Victims of sexual violence outside the High Court on April 13, 2016 in Nairobi, Kenya prior to attending their trial to compel the government to address post-election violence in 2007-08

Nairobi (AFP) – Eight Kenyans sexually assaulted during sweeping post election violence in 2007-08 appealed in court Wednesday for the government to take action to ensure justice.

The group of six women and two men filed a petition at Kenya’s High Court demanding the government address cases of sexual violence during unrest after disputed elections in which some 1,200 people died.

It was Kenya’s worst wave of violence since independence from Britain in 1963.

The hearing comes a week after charges at the International Criminal Court (ICC) against Deputy President William Ruto were dropped, as also happened to crimes against humanity charges against President Uhuru Kenyatta. 

Both cases were littered with allegations of witness intimidation, bribery and false testimony.

The Kenyans, who are seeking “truth, justice and reparations from the state”, have asked the court to find that the violence carried out were crimes against humanity – and that the government must therefore ensure all efforts are made to prosecute those responsible.

Some 50 supporters who said they also suffered sexual or other violence held banners outside the court in support of the case.

“The survivors want the truth about what happened to them known; and they want the state to acknowledge that they suffered,” the group said in a statement.

“We stand in solidarity with eight survivors who were brutally gang-raped and forcibly circumcised,” the statement said, adding that they were an “emblematic representation of thousands of other women, girls, men and boys who suffered similar violations.”

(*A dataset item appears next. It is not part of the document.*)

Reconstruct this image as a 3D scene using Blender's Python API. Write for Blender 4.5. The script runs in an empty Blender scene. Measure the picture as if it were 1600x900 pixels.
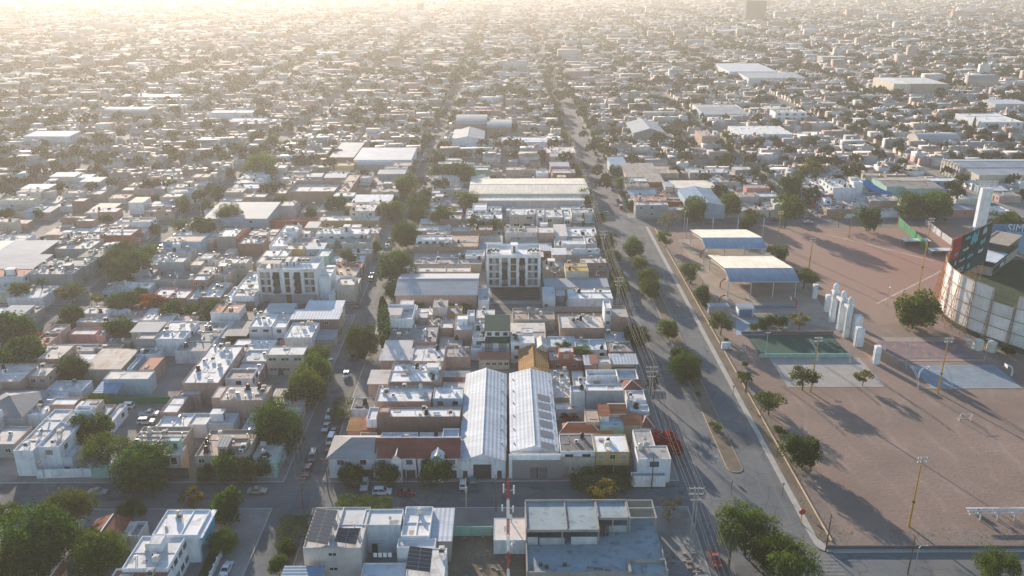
import bpy, math, random
import numpy as np
from math import sin, cos, pi, radians, sqrt, atan2, hypot

sc = bpy.context.scene
C = bpy.data.collections.new("place"); sc.collection.children.link(C)

# ------------------------------------------------------------------ camera, sky, sun, exposure
FPX, HCAM = 1330.0, 118.0                      # focal length in photo pixels, camera height in metres
PITCH = math.atan(506 / FPX); YAW = math.atan(10 / FPX * cos(PITCH))
cam = bpy.data.cameras.new("camera"); cam.sensor_width = 36.0; cam.lens = 36.0 * FPX / 1600
cam.clip_start = 1.0; cam.clip_end = 20000.0
co = bpy.data.objects.new("camera", cam); C.objects.link(co)
co.location = (0, 0, HCAM); co.rotation_euler = (pi / 2 - PITCH, 0, -YAW)
sc.camera = co

SUN_EL, SUN_AZ = radians(13.5), radians(-21.5)  # azimuth from +Y, clockwise
world = bpy.data.worlds.new("World"); sc.world = world; world.use_nodes = True
wn = world.node_tree; bg = wn.nodes["Background"]
sky = wn.nodes.new("ShaderNodeTexSky"); sky.sky_type = 'NISHITA'; sky.sun_disc = False
sky.sun_elevation = SUN_EL; sky.sun_rotation = SUN_AZ; sky.altitude = 1100; sky.dust_density = 0.3; sky.ozone_density = 2.2; sky.air_density = 1.2
wn.links.new(sky.outputs[0], bg.inputs[0]); bg.inputs[1].default_value = 0.12
sl = bpy.data.lights.new("sun", 'SUN'); sl.energy = 5.0; sl.angle = radians(0.55); sl.color = (1.0, 0.845, 0.68)
so = bpy.data.objects.new("sun", sl); C.objects.link(so); so.location = (-300, 700, 200)
so.rotation_euler = (pi / 2 - SUN_EL, 0, pi - SUN_AZ)
HAZE_D, HAZE_G = .00025, .46
sc.view_settings.view_transform = 'Standard'; sc.view_settings.look = 'None'
sc.view_settings.exposure = 1.12; sc.view_settings.gamma = 1.0; sc.view_settings.use_curve_mapping = False
sc.render.engine = 'CYCLES'
cy = sc.cycles; cy.max_bounces = 5; cy.diffuse_bounces = 2; cy.glossy_bounces = 2; cy.transmission_bounces = 3
cy.volume_bounces = 1; cy.transparent_max_bounces = 4; cy.caustics_reflective = False; cy.caustics_refractive = False
cy.use_denoising = True; cy.sample_clamp_indirect = 6.0
try: cy.denoiser = 'OPENIMAGEDENOISE'
except Exception: pass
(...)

Only a handful of people have been prosecuted for the 2007-08 violence. After charges were dropped against Ruto, the government repeated promises to ensure victims of the violence are compensated.

“We now ask all Kenyans of goodwill and citizens of the world elsewhere to join our voices in our demands for justice,” the victims’ statement read.

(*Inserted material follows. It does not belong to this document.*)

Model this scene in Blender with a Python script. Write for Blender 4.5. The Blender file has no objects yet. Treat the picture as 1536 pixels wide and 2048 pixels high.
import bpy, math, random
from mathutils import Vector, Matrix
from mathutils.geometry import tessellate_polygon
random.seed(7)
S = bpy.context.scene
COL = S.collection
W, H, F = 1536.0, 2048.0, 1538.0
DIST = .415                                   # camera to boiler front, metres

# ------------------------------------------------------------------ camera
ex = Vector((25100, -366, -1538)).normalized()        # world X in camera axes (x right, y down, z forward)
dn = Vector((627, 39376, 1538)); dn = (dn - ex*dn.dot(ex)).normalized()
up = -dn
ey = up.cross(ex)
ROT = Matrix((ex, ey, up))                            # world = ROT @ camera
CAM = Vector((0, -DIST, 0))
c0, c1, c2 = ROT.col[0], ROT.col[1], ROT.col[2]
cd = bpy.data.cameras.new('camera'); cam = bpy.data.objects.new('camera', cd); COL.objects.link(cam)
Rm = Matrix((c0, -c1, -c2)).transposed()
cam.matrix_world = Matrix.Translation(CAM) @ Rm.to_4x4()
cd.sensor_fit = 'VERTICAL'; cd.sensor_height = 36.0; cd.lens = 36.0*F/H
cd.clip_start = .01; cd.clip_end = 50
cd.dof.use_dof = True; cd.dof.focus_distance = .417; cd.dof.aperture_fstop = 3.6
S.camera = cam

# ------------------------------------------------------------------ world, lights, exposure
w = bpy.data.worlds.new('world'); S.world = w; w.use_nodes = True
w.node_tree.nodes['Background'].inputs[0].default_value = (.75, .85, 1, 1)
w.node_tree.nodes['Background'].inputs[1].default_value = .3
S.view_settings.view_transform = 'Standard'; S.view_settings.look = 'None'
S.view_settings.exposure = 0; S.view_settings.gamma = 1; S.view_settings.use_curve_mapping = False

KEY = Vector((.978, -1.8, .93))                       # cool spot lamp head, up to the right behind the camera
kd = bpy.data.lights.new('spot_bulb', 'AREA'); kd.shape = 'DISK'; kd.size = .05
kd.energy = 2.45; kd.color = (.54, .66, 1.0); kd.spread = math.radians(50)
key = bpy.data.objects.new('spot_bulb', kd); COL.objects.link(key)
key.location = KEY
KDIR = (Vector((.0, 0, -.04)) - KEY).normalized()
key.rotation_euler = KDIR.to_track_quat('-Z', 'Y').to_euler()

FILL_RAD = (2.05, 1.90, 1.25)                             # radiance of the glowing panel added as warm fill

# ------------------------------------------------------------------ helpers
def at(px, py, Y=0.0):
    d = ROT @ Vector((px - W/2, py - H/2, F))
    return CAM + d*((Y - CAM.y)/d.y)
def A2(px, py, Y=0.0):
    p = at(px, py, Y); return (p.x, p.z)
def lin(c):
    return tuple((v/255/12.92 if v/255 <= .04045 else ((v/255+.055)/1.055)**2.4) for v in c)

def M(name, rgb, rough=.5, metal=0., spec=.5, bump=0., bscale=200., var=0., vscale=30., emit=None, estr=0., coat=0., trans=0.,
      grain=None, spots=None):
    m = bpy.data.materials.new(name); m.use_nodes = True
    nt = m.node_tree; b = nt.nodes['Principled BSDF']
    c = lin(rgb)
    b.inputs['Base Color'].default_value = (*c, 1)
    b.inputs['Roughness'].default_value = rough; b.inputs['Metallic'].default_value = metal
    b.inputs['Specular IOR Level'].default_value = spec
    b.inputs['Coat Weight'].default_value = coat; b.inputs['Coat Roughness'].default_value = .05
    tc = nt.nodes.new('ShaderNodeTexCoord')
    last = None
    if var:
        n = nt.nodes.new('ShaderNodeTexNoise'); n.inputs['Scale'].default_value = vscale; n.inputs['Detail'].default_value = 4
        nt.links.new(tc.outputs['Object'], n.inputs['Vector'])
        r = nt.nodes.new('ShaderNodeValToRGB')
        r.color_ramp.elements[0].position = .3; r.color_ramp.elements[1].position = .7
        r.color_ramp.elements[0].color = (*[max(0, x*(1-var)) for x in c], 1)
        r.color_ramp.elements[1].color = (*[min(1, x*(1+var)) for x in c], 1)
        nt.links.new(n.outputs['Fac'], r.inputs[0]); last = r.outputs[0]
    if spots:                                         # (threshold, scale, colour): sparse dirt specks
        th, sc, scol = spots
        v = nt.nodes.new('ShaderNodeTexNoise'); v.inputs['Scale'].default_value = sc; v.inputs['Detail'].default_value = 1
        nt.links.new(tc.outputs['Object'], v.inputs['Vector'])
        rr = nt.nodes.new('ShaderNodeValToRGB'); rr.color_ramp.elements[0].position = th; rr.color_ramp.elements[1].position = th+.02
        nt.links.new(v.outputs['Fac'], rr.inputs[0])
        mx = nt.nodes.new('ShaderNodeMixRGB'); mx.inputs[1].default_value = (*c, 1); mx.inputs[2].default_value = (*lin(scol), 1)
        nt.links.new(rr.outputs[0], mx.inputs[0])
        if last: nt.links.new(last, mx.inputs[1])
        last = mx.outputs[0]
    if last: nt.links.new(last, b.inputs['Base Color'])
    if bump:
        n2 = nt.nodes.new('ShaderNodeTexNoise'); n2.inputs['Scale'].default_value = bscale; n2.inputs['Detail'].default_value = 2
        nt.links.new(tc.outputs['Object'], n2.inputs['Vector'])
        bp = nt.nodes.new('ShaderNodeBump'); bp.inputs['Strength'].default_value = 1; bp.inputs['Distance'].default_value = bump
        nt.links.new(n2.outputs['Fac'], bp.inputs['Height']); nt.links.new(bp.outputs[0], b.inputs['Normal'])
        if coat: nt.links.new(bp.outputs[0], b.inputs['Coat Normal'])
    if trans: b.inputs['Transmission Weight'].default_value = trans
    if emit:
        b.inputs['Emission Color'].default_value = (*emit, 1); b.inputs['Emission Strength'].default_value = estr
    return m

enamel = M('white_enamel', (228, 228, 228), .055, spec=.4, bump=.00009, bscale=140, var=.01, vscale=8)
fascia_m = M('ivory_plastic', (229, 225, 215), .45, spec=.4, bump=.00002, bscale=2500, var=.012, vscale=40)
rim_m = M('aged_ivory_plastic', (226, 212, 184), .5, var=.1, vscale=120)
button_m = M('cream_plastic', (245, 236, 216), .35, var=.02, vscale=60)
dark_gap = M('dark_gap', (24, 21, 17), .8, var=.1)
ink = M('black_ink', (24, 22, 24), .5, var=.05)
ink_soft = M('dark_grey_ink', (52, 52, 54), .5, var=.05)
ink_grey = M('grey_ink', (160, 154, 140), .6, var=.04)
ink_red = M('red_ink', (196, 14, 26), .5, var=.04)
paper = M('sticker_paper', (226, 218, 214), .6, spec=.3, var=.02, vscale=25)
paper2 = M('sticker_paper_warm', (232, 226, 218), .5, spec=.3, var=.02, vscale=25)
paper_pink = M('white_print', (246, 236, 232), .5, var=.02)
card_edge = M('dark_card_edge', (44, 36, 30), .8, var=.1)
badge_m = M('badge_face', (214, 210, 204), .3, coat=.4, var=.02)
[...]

“Victims and survivors cannot live on the repetition of hollow political promises and empty rhetoric – our lives are at a standstill. We deserve justice, and the need for us, too, to reach closure over what happened to us has never been more urgent.”

The case, which first opened on March 2014, continues.

Kenyatta and Ruto are due on Saturday to address a rally in the central Kenyan town of Nakuru, at a reconciliation and thanksgiving prayer service following the ICC ruling.

Kenya’s next elections are due on August 8, 2017, and many see Saturday’s rally as the first step of their campaign for reelection. 

Kenyatta won the March 2013 polls by more than 800,000 votes ahead of his nearest rival, outgoing Prime Minister Raila Odinga.